Die beiden Teile des Tanzenden Hauses sind auf den einzelnen Stockwerken nicht miteinander verbunden. Im Erdgeschoss reichen die geschwungenen Stützen bis an den Straßenrand und bilden auf dem Bereich des Fußwegs eine angedeutete Arkade. Sechs der Etagen fungieren als Büroräume für verschiedene Firmen. Im obersten Geschoss mit seinen nahezu 700 Quadratmetern gibt es ein französisches Restaurant mit Dachterrasse. Im Erdgeschoss und im Untergeschoss sind Konferenzräume, eine Bar und eine Galerie angesiedelt.
Inspiration der Planer
Dieses Objekt kann als Kind des politischen Umschwungs des Jahres 1989 betrachtet werden. Das Haus mit seiner unvergleichlichen schrägen Struktur scheint tatsächlich am Moldauufer zu tanzen. Es symbolisiert die Idee eines neuen Aufschwungs der Stadt. Es verkörpert den Wunsch nach einer erneuerten Sprache, die sich nicht mehr nach den Regeln der Vergangenheit richtet.
Nach den Vorstellungen der Planer und Architekten soll das Gebäude einen rationalen Dialog darstellen, und zwar den Dialog zwischen einem statisch vertikalen Komplex und einem dynamischen Konzept, das sich im gesellschaftlichen Umbruch befindet. Die Assoziation mit einer Tänzerin, die sich grazil im gläsernen Faltenkleid an den aufrecht stehenden Herrn mit Hut anlehnt, liegt nahe. Daher erhielt das Bauwerk auch den Spitznamen Ginger und Fred nach Ginger Rogers und Fred Astaire.

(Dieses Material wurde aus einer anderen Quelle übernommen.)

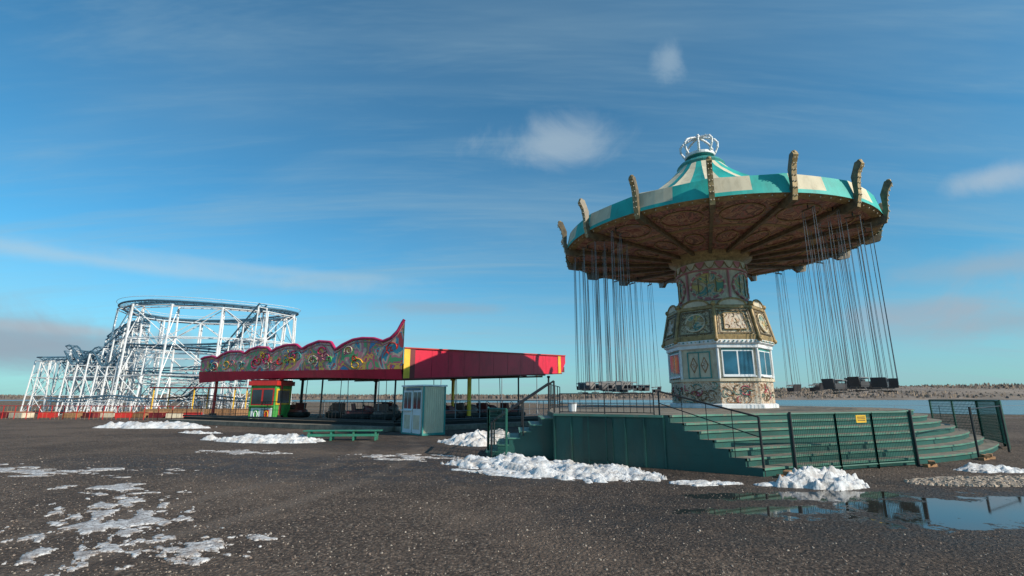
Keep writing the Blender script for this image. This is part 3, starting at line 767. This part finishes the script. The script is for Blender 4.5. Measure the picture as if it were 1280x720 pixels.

Reaktionen auf dieses Bauwerk
Bei seiner Fertigstellung im Juli 1996 löste der dekonstruktivistische Bau eine hitzige und leidenschaftlich geführte Diskussion aus. Keines der anderen neuen Bauwerke in Prag erfuhr je solch kontroverse Debatten. Für die Kritiker bedeutete das Tanzende Haus eine Zerstörung und Veränderung des gesamten Altstadtensembles und einen enormen Kontrast zum historischen Kern der tschechischen Hauptstadt.
Die eindeutig moderne Wirkung stand für sie im krassen Gegensatz zu den bedeutenden historischen Sehenswürdigkeiten wie Altstädter Ring, Karlsbrücke und Veitsdom. Außerdem störten sie sich an der Überbauung des Bürgersteigs, weil dadurch eine Unfallquelle entstanden sei. Für die Befürworter des Bauprojekts war die mutige moderne Architektur willkommen, die eine große Bereicherung der Stadt bedeute. Inzwischen ist diese Diskussion weitgehend abgeflaut.